For any diocese or an order with several allegations there has to be experienced practitioner. For example, provincials in religious orders frequently switch every six years. If there is no dedicated practitioner then it will be likely to fail. I hope that the safeguarding board will move towards clear registration for safeguarding officers based with CORU, Ireland’s first multi-profession health regulator (The title comes from cóir, Gaeilge for ‘fair/just’) – statutory regulating bodies for health and social care professionals.

That means they have someone who knows what they are doing.

So this year is the 10th anniversary of the establishment of the Child Protection Service in the Archdiocese of Dublin. I commend the progress with the new Director Andrew Fagan who is an expert on safeguarding and inspections.
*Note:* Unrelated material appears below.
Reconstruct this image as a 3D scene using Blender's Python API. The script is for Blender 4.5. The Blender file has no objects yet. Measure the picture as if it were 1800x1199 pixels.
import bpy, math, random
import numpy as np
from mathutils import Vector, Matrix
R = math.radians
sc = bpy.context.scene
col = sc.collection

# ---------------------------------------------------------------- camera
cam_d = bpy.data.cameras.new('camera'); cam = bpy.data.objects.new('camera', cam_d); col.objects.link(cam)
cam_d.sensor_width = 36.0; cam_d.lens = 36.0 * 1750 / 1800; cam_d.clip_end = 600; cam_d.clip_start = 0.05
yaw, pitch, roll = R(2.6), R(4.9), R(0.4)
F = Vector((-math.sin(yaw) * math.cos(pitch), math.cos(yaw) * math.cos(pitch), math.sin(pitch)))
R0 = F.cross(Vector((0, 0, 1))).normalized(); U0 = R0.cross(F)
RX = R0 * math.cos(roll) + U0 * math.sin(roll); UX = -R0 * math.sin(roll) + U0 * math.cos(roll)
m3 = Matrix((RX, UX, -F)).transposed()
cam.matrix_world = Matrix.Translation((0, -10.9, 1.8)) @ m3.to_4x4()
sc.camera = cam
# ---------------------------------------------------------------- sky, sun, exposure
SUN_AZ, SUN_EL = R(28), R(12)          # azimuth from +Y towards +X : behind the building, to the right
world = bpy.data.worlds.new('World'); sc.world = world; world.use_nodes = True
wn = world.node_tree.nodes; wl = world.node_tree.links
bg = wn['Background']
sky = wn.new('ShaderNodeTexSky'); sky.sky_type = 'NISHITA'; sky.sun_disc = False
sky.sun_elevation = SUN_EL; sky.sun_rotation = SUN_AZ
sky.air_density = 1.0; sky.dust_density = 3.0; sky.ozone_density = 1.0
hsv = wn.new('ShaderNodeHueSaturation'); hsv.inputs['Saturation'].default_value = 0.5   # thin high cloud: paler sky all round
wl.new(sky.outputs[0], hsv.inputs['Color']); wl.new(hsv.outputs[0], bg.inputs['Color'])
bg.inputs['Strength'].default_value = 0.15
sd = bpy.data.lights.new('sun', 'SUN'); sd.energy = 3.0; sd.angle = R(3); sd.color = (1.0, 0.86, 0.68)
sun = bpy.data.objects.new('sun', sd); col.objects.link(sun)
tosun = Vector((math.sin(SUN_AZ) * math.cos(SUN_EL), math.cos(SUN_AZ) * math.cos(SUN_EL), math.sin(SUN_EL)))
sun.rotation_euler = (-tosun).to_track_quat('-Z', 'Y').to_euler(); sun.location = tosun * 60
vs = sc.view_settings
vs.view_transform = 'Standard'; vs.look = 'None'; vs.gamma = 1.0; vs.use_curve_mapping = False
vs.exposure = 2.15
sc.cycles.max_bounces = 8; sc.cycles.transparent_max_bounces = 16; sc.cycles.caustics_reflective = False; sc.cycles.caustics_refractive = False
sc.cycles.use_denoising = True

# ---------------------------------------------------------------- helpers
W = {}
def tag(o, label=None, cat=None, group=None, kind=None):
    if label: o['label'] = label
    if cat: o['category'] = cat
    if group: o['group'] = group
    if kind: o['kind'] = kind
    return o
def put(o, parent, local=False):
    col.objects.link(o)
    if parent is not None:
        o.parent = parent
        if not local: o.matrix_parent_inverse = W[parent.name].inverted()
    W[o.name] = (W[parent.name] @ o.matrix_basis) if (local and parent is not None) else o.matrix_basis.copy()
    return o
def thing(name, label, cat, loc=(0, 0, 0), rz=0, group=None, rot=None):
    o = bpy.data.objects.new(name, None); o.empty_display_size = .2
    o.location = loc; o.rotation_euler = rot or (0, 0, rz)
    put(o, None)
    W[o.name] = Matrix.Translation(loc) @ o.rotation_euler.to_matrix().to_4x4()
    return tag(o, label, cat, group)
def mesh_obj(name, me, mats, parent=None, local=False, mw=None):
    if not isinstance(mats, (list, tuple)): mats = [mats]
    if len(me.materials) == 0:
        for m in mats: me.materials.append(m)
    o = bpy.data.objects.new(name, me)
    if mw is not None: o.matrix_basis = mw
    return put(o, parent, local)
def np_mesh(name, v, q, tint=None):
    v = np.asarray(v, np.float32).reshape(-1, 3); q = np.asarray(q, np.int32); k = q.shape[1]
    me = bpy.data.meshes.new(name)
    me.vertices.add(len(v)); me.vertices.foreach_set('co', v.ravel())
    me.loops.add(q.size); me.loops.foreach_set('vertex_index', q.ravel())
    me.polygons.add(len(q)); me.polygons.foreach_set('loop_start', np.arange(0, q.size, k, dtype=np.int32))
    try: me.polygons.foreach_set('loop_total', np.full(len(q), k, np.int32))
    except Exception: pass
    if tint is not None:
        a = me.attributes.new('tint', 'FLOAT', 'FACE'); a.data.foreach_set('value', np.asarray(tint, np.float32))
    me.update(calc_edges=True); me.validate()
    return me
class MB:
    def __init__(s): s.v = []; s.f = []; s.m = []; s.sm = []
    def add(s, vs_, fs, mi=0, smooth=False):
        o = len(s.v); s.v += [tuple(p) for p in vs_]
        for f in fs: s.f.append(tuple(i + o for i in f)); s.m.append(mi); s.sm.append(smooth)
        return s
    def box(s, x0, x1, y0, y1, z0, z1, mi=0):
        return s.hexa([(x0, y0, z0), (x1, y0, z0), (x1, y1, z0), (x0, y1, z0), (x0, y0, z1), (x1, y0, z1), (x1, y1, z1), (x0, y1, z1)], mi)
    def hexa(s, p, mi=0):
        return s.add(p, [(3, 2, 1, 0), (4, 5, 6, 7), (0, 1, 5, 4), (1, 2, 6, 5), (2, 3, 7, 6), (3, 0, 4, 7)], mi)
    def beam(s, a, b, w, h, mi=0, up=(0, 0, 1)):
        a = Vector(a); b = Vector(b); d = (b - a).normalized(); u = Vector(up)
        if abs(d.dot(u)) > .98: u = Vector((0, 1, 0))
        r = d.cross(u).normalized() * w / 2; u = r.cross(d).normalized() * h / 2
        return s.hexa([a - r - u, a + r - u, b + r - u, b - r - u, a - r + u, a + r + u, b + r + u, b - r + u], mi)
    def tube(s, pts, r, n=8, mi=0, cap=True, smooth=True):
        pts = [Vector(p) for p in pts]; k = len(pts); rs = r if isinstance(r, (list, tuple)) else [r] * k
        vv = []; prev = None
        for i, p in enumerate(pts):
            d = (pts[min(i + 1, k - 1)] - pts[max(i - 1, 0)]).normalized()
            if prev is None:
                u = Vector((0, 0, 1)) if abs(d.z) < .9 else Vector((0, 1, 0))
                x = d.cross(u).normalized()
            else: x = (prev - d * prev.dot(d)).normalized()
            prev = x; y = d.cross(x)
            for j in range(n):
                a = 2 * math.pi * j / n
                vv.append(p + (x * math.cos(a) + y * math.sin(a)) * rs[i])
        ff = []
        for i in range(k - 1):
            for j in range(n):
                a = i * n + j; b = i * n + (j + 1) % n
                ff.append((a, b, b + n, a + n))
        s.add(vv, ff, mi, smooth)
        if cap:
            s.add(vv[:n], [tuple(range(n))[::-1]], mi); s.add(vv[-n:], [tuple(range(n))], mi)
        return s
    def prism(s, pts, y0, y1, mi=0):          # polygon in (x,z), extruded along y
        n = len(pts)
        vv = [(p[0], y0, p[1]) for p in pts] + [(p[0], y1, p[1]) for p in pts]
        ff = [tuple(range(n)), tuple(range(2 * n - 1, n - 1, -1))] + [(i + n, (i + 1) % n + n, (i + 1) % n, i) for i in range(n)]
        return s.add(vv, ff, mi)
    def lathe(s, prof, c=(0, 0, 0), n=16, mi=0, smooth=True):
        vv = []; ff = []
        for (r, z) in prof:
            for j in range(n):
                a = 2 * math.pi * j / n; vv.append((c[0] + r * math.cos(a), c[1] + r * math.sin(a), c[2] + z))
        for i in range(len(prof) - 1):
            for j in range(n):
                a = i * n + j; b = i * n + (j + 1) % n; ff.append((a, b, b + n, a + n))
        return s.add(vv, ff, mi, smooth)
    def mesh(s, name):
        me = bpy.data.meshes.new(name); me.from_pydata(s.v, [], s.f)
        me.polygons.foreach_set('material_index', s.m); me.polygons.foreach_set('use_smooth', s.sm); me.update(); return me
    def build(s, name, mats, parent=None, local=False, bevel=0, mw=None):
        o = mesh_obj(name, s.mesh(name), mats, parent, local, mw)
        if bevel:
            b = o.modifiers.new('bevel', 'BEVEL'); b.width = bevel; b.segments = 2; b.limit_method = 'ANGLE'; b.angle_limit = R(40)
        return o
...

Following the Murphy Report Dublin has progressed more and many dioceses and religious orders are getting their act together.

However, this year is the 20th anniversary of the Kilkenny Incest Inquiry. Again steps have taken forward but there is an awful lot more to go to make sure children are safe. Will there be a requirement for reporting all abuse with mandatory reporting? Perhaps the new Children First legislation will complete the Kilkenny recommendations on the 21st anniversary?

Finally, when the Murphy Report was about to be published I was offered the role of Head of Children Services in the HSE. Within eight days of starting work, in November 2009, I appeared on Primetime about HSE failures in protecting children in asylums in Ireland.

 As I was driving out of RTÉ I was prompted to recall my question in Clonliffe College – “How on earth am I going to fix the HSE to protect children?” The Archdiocese of Dublin and survivors have fixed the problem and is now maintaining and progressing. I hope the Department of Children and Youth Affairs, and the HSE, and forthcoming Child and Family Agency, will fix it too. Then in years to come there may be an anniversary when there is clear evidence that the State really protects children.